Still, after several hours, Zimmerman remained silent inside the home. Dawn was approaching. It was time to consider other alternatives. Carl said they considered trying to send a dog in, but they thought there might be another dog in the house, complicating that option. They decided to try tear gas – at first a variant of pepper spray.

Around 6:30 a.m., more than six hours after the first officers arrived at the home, canisters of pepper spray were fired into the house through windows. There was no response. They tried another round. Nothing.

At each stage of the process, Carl was taking input and suggestions from the people on the ground, and ultimately making the call about whether to take it up another level.

“When they say, ‘Judi, we need to escalate,’ I say OK, that makes sense,” she said. “I know them. I trust them. We’ve all been working together for years.”

Another round of tear gas – more and stronger – was planned. At this stage, after 7 a.m., they decided to also fire tear gas into the detached garage at the home.

That did it. It turns out that Zimmerman had slipped over to the garage, presumably before police first arrived. Zimmerman came out at 7:30, roughly, and was arrested. Neither he, nor his family, nor the neighbors, nor a police officer was injured. Zimmerman faces charges of assault and reckless endangerment.

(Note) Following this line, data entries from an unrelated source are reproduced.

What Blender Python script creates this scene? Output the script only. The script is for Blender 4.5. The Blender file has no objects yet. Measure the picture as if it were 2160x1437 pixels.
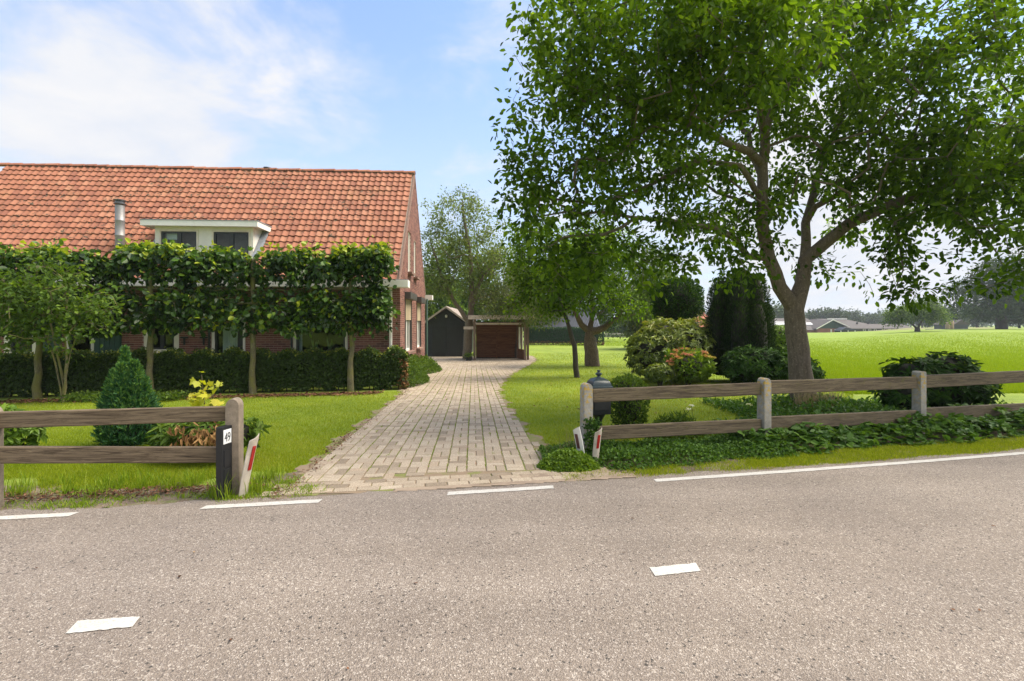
import bpy, bmesh, math, random
import numpy as np
from mathutils import Vector, Matrix
R = math.radians
rng = np.random.default_rng(7)
random.seed(7)
sc = bpy.context.scene
col = sc.collection

# ---------------------------------------------------------------- camera
F = 1000.0; HOR = 686.0; EYE = 1.55
cam = bpy.data.cameras.new('camera'); camo = bpy.data.objects.new('camera', cam); col.objects.link(camo)
cam.sensor_width = 36; cam.lens = 36 * F / 2160
cam.shift_y = -(718.5 - HOR) / 2160
cam.clip_start = .05; cam.clip_end = 9000
camo.location = (0, 0, EYE); camo.rotation_euler = (R(90), 0, 0)
sc.camera = camo
# ---------------------------------------------------------------- light
SUN_EL, SUN_AZ = 56, 82          # azimuth measured from the view axis (+Y) to the right (+X)
sd = Vector((math.cos(R(SUN_EL)) * math.sin(R(SUN_AZ)), math.cos(R(SUN_EL)) * math.cos(R(SUN_AZ)), math.sin(R(SUN_EL))))
sl = bpy.data.lights.new('sun', 'SUN'); so = bpy.data.objects.new('sun', sl); col.objects.link(so)
sl.energy = 1.9; sl.angle = R(45); sl.color = (1, .90, .74)
so.rotation_euler = sd.to_track_quat('Z', 'Y').to_euler(); so.location = (30, 20, 60)
sc.view_settings.view_transform = 'Standard'; sc.view_settings.look = 'None'
sc.view_settings.gamma = 1; sc.view_settings.use_curve_mapping = False
sc.view_settings.exposure = 2.08
sc.render.film_transparent = False
try:
    sc.cycles.use_denoising = True
    sc.cycles.max_bounces = 10; sc.cycles.diffuse_bounces = 8; sc.cycles.transmission_bounces = 8; sc.cycles.transparent_max_bounces = 8
except Exception: pass

class NT:
    def __init__(s, nt): s.nt = nt
    def n(s, t, **kw):
        nd = s.nt.nodes.new(t)
        for k, v in kw.items():
            if k == 'i':
                for kk, vv in v.items():
                    if isinstance(vv, bpy.types.NodeSocket): s.nt.links.new(vv, nd.inputs[kk])
                    else: nd.inputs[kk].default_value = vv
            else: setattr(nd, k, v)
        return nd
    def math(s, op, a, b=0.0, clamp=False):
        nd = s.nt.nodes.new('ShaderNodeMath'); nd.operation = op; nd.use_clamp = clamp
        for i, v in enumerate((a, b)):
            if isinstance(v, bpy.types.NodeSocket): s.nt.links.new(v, nd.inputs[i])
            else: nd.inputs[i].default_value = v
        return nd.outputs[0]
    def mix(s, f, a, b, mode='MIX'):
        nd = s.nt.nodes.new('ShaderNodeMix'); nd.data_type = 'RGBA'; nd.blend_type = mode
        for k, v in ((0, f), (6, a), (7, b)):
            if isinstance(v, bpy.types.NodeSocket): s.nt.links.new(v, nd.inputs[k])
            else:
                nd.inputs[k].default_value = v if k == 0 else (*v[:3], 1)
        return nd.outputs[2]
    def noise(s, vec, scale, detail=4, rough=.55, dist=0):
        nd = s.n('ShaderNodeTexNoise', i={'Scale': scale, 'Detail': detail, 'Roughness': rough, 'Distortion': dist})
        if vec is not None: s.nt.links.new(vec, nd.inputs['Vector'])
        return nd.outputs['Fac']
    def ramp(s, f, stops, interp='LINEAR'):
        nd = s.nt.nodes.new('ShaderNodeValToRGB'); cr = nd.color_ramp; cr.interpolation = interp
        while len(cr.elements) < len(stops): cr.elements.new(.5)
        for e, (p, c) in zip(cr.elements, stops):
            e.position = p; e.color = (*c[:3], 1) if not isinstance(c, (int, float)) else (c, c, c, 1)
        s.nt.links.new(f, nd.inputs[0]); return nd.outputs[0]
    def mapr(s, v, a, b, c=0, d=1):
        nd = s.nt.nodes.new('ShaderNodeMapRange'); nd.clamp = True; nd.interpolation_type = 'SMOOTHSTEP'
        s.nt.links.new(v, nd.inputs[0])
        for i, x in enumerate((a, b, c, d)): nd.inputs[i + 1].default_value = x
        return nd.outputs[0]
    def link(s, a, b): s.nt.links.new(a, b)

# ---------------------------------------------------------------- world: sky with fair-weather clouds
w = bpy.data.worlds.new('World'); sc.world = w; w.use_nodes = True
w.node_tree.nodes.clear(); T = NT(w.node_tree)
sky = T.n('ShaderNodeTexSky', sky_type='NISHITA', sun_disc=False)
sky.sun_elevation = R(SUN_EL); sky.sun_rotation = R(SUN_AZ); sky.air_density = 1.0; sky.dust_density = 1.2; sky.ozone_density = 1.6
tc = T.n('ShaderNodeTexCoord'); gen = tc.outputs['Generated']
sep = T.n('ShaderNodeSeparateXYZ'); T.link(gen, sep.inputs[0])
zz = T.math('MAXIMUM', sep.outputs[2], 0.0)
zp = T.math('ADD', zz, .18)
px_ = T.math('DIVIDE', sep.outputs[0], zp); py_ = T.math('DIVIDE', sep.outputs[1], zp)
cmb = T.n('ShaderNodeCombineXYZ'); T.link(px_, cmb.inputs[0]); T.link(py_, cmb.inputs[1]); cmb.inputs[2].default_value = 3.1
n1 = T.noise(cmb.outputs[0], 2.6, 10, .60, .30)
n2 = T.noise(cmb.outputs[0], .45, 3, .5, .1)
def skyblob(px, py, rad, amp):
    d = Vector(((px - 1080) / F, 1, (HOR - py) / F)).normalized()
    vm = T.n('ShaderNodeVectorMath', operation='DISTANCE'); T.link(gen, vm.inputs[0]); vm.inputs[1].default_value = d
    return T.math('MULTIPLY', T.mapr(vm.outputs['Value'], 0, rad, 1, 0), amp)
base = T.math('ADD', T.math('MULTIPLY', n1, 1.15), T.math('MULTIPLY', n2, .12))
for b in ((120, 40, .42, .17), (330, 120, .26, .12), (640, 180, .26, .06), (60, 335, .26, .20), (260, 300, .22, .20), (420, 330, .22, .12), (1100, 20, .16, .16), (1700, 190, .70, .26), (1900, 620, .5, .25),
          (820, 40, .40, -.12), (90, 215, .20, -.12), (300, 220, .14, -.08), (2060, 130, .22, -.22)):
    base = T.math('ADD', base, skyblob(*b))
dn = T.n('ShaderNodeVectorMath', operation='DISTANCE'); T.link(gen, dn.inputs[0]); dn.inputs[1].default_value = Vector((.1, -.8, .75)).normalized()  # unseen extra cloud cover behind the camera, added to raise the sky fill
base = T.math('ADD', base, T.math('MULTIPLY', T.mapr(dn.outputs['Value'], .2, 1.5, 1, 0), .34))
mask = T.mapr(base, .56, 1.0)
veil = T.mapr(sep.outputs[2], .0, .58, .88, .22)
veil2 = T.mapr(sep.outputs[2], -.02, .12, .45, 0)
skyc = T.mix(1.0, sky.outputs[0], (.053, .064, .076), 'MULTIPLY')
CW = (.228, .227, .230)
skyv = T.mix(T.math('MAXIMUM', veil, veil2), skyc, (.184, .208, .238))
shade = T.mix(T.mapr(n1, .35, .75), (.192, .203, .225), CW)
fin = T.mix(mask, skyv, shade)
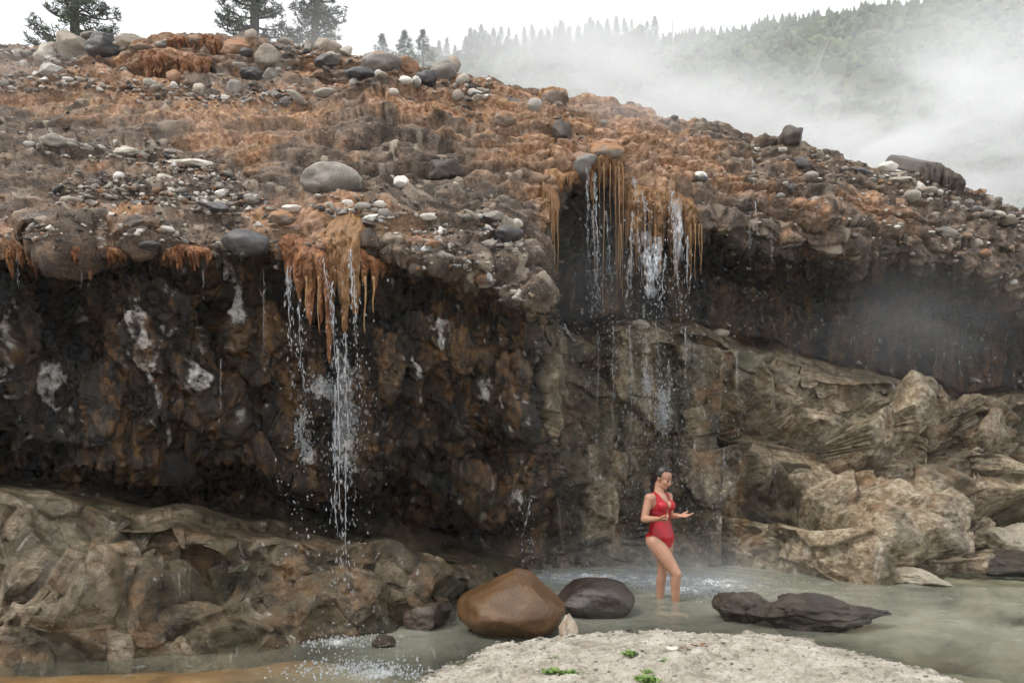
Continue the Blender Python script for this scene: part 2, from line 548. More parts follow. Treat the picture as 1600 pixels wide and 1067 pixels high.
# zone weights
zc1 = sstep(9.6, 10.6, vf)
zslope = np.where(xf < 850, sstep(9.6, 10.4, vf), sstep(11.9, 12.8, vf))
zbed = np.where(xf < 850, 1 - sstep(3.6, 4.6, vf), 1 - sstep(9.35, 9.75, vf))
zbed = np.where(xf < 850, zbed, zbed * 1.0)
zwall = np.clip(1 - zslope - zbed, 0, 1) * (1 - .92 * np.where(xf < 850, np.exp(-((vf - 4.2) / .5) ** 2), np.exp(-((vf - 9.95) / .5) ** 2)))
warp = np.stack([fbm(pf * 0.9, 3, 1), fbm(pf * 0.9, 3, 21), fbm(pf * 0.9, 3, 41)], 1)

big = fbm(pf * 0.55, 3, 5) * 0.22
lump = fbm(pf * 2.3, 5, 9, 0.55)
# slope: bedded conglomerate
zz = pf[:, 2] + warp[:, 2] * 0.22
strat = (zz / 0.42) % 1.0
step_ = (sstep(0.0, .25, strat) - sstep(.55, 1.0, strat)) * 0.09
st2 = (zz / 0.15 + 0.3) % 1.0
step2 = (sstep(0, .14, st2) - sstep(.55, 1, st2)) * 0.035
w1 = worley(pf * 4.5 + warp * 0.5, 3)
cob = np.clip(0.55 - w1[0], 0, 1) ** 0.8 * (w1[2] > 0.35) * 0.13
w2 = worley(pf * 10.0 + warp * 0.8, 5)
cob2 = np.clip(0.6 - w2[0], 0, 1) * 0.045
fine = fbm(pf * 9.0, 3, 14, 0.6)
fibre = fbm(pf * np.array([20., 20., 26.], np.float32), 2, 17, 0.6)
strata = 1 + 1.1 * np.exp(-((xf - 640) / 190) ** 2 - ((yf - 205) / 65) ** 2)
rs_ = .55 + .45 * sstep(820, 1050, xf)
d_slope = lump * 0.062 * rs_ + (step_ * 1.25 + step2 * 2.0) * strata + cob * .8 + cob2 * .8 + fine * 0.030 * rs_ + fibre * .008
# wall: fluted drips and lumps
ps = pf * np.array([5.0, 5.0, 0.8], np.float32) + warp * 0.7
flute = fbm(ps, 4, 30, 0.55)
ps2 = pf * np.array([14, 14, 3.2], np.float32) + warp
pd = np.stack([(pf[:, 0] * .85 + pf[:, 2] * .53) * 2.0, pf[:, 1] * 1.5, (pf[:, 2] * .85 - pf[:, 0] * .53) * .75], 1) + warp * .45
diag = fbm(pd, 3, 36, .5)
rid = fbm(pf * 1.5 + warp * .3, 4, 38, .55, True)
d_wall = flute * 0.075 + diag * .15 + (rid - .6) * .035 + fbm(ps2, 3, 33, 0.6) * 0.03 + lump * 0.035 + fine * 0.026 + fibre * .010


JD = np.array([[.80, -.3, .52], [-.62, -.4, .68], [.15, -.5, -.85], [-.4, -.2, -.85], [.95, -.1, -.2], [-.2, -.5, .9]], np.float32)
# bedrock: planar fracture facets
def facets(p, s, seed, tilt, step, nj=6):
    f1, f2, rv, vec, hid = worley(p * s, seed)
    g = JD[(hid * 7 + 13) % nj]
    return ((vec * g).sum(1) * tilt + (rv - 0.5) * step) / s, f2 - f1, rv


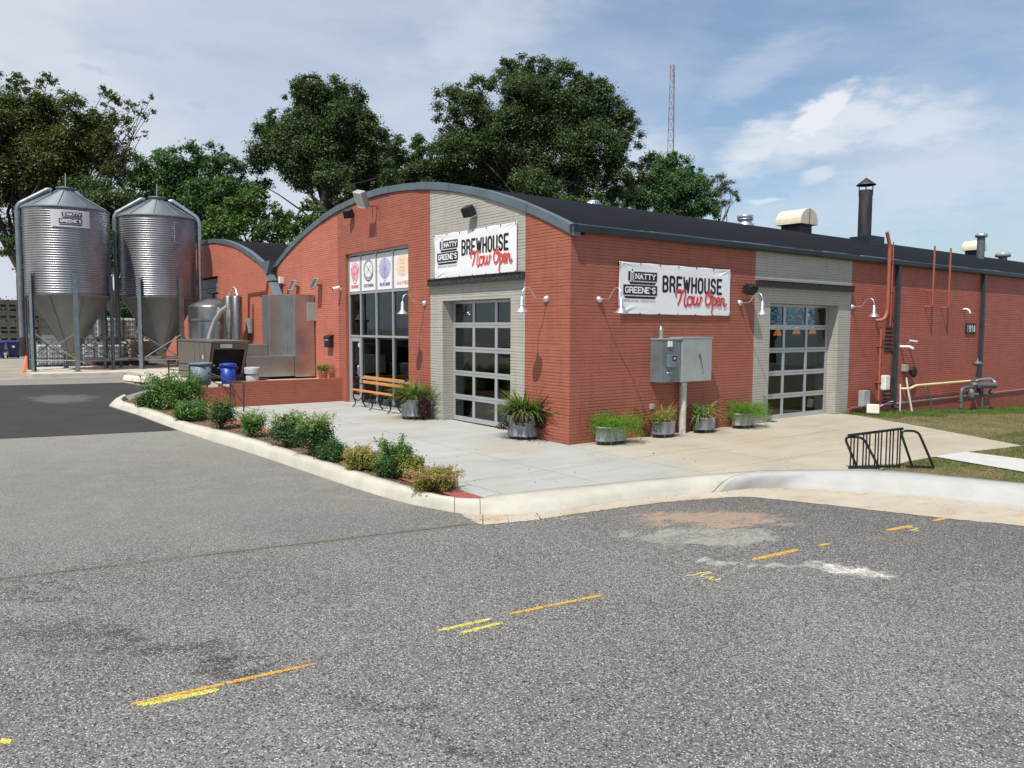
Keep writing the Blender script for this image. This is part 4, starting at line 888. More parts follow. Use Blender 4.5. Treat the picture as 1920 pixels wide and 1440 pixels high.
# big shoebox floodlight on the gable
p = onX(708, 386); t = thing('floodlight', 'large grey boxy floodlight leaning out from the top of the red gable', 'floodlight', p)
def tl(mb, Mx): mb.v = [Mx @ Vector(v) for v in mb.v]; return mb
Mx = Matrix.Translation((-.42, .12, .18)) @ Matrix.Rotation(rad(-28), 4, 'Y') @ Matrix.Rotation(rad(14), 4, 'X')
tl(MB().prism([(-.21, -.24), (.21, -.24), (.21, .24), (-.21, .24)], 'X', -.11, .06), Mx).build('housing', M['box_grey'], t, local=True, bevel=.02)
tl(MB().box((-.125, -.16, -.20), (-.112, .16, .20)), Mx).build('lens', M['lamp'], t, local=True)
tl(MB().box((-.135, -.20, -.235), (-.115, -.165, .235)).box((-.135, .165, -.235), (-.115, .20, .235)).box((-.135, -.165, -.235), (-.115, .165, -.205)).box((-.135, -.165, .205), (-.115, .165, .235)), Mx).build('lens_frame', M['white'], t, local=True)
MB().tube([(-.40, .06, .10), (-.22, 0, -.02), (0, 0, 0)], .03, 8).box((-.03, -.05, -.06), (0, .05, .06)).build('bracket', M['redpipe'], t, local=True)
MB().tube([(-.16, .03, -.02), (-.15, .03, -.6), (-.03, .0, -.66)], .010, 6).tube([(-.01, -.12, .0), (-.01, -.12, -.5)], .008, 6).build('cable', M['redpipe'], t, local=True)
# two small tilted floodlights, left gable
for px, py, lb in ((560, 536, 'small grey floodlight panel above the sheet metal duct, the left of two'), (602, 533, 'small grey floodlight panel above the duct and left of the security camera')):
    p = onX(px, py); t = thing('small_floodlight', lb, 'floodlight', p, 'small floodlights over the duct')
    Mx = Matrix.Translation((-.22, 0, 0)) @ Matrix.Rotation(rad(28), 4, 'Y')
    tl(MB().box((-.05, -.17, -.20), (.03, .17, .20)), Mx).build('housing', M['box_grey'], t, local=True, bevel=.01); tl(MB().box((-.056, -.14, -.17), (-.051, .14, .17)), Mx).build('lens', M['ductshade'], t, local=True)
    MB().tube([(-.2, 0, -.02), (0, 0, -.02)], .03, 8).build('bracket', M['redpipe'], t, local=True)
p = onX(640, 540); t = thing('security_camera', 'small white security camera beside the top left corner of the shop window', 'security camera', p)
MB().tube([(-.26, .06, -.04), (-.06, 0, .02)], .055, 12).build('housing', M['white'], t, local=True); MB().tube([(-.08, 0, .0), (0, 0, -.05)], .025, 8).build('bracket', M['white'], t, local=True); MB().tube([(-.285, .068, -.048), (-.26, .06, -.04)], .04, 12).build('lens', M['black'], t, local=True)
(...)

It was a long, tense night. For the people living in that home and in that neighborhood, it was extraordinary. For the police, it wasn’t.

“It was very efficient,” Carl said. “Very effective. Our goal was achieved – there were no injuries.”

She added, “The point is, this is really a team effort. From the first response officer to the last person who takes down a barricade, all the pieces have to work together.”